|
Bangkok: Liquefied natural gas (LNG) demand growth risks being slowed by higher prices, said BG Group Plc, the biggest importer of LNG into the US.
"Significant" cost increases for projects and moves by governments to give priority to domestic supplies over exports are driving up LNG prices in spot and long-term contracts, Martin Houston, president of BG North America, said yesterday at the Gastech conference in Bangkok.
While the price gains benefit suppliers, they may hamper industry growth, he said.
Demand for natural gas is being buoyed by increasing use of cleaner-burning fuels for power generation amid efforts to reduce greenhouse gases blamed for global warming.

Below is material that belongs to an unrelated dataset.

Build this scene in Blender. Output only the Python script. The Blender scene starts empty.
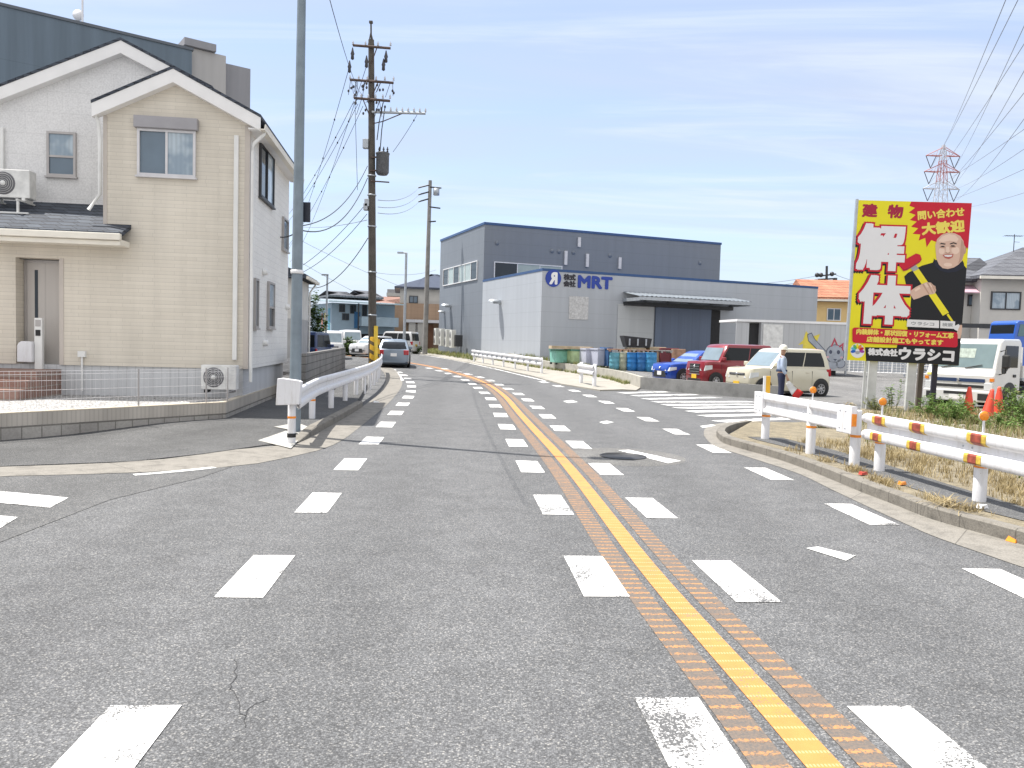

Spiraling crude oil prices, uncertainty about how carbon pricing will affect the use of coal as a fuel and about growth in the use of nuclear power all make future growth in demand less certain, Houston said.
Unavoidable fuel fix
"The status quo leaves natural gas as the near-term and unavoidable fuel fix for power generation but we need to watch the signals very carefully for the future to ensure that price levels don't undermine the long-term future," Houston said.
BG's Lake Charles LNG import terminal in Louis-iana and its Elba Island terminal in Georgia accounted for 55 per cent of US LNG imports last year.
Spot market trading of LNG will reach 40 million metric tonnes this year, Philip Olivier, president of Suez Global LNG said yesterday.
Spot cargo trading will increase to 20 per cent of total volumes traded in the global LNG market, he said at the conference. He didn't give a comparison for the previous year.
"Arbitrage opportunities" in LNG may fall this year in the event Japan cuts imports and restarts a nuclear power plant that was shut last year for safety checks, he said.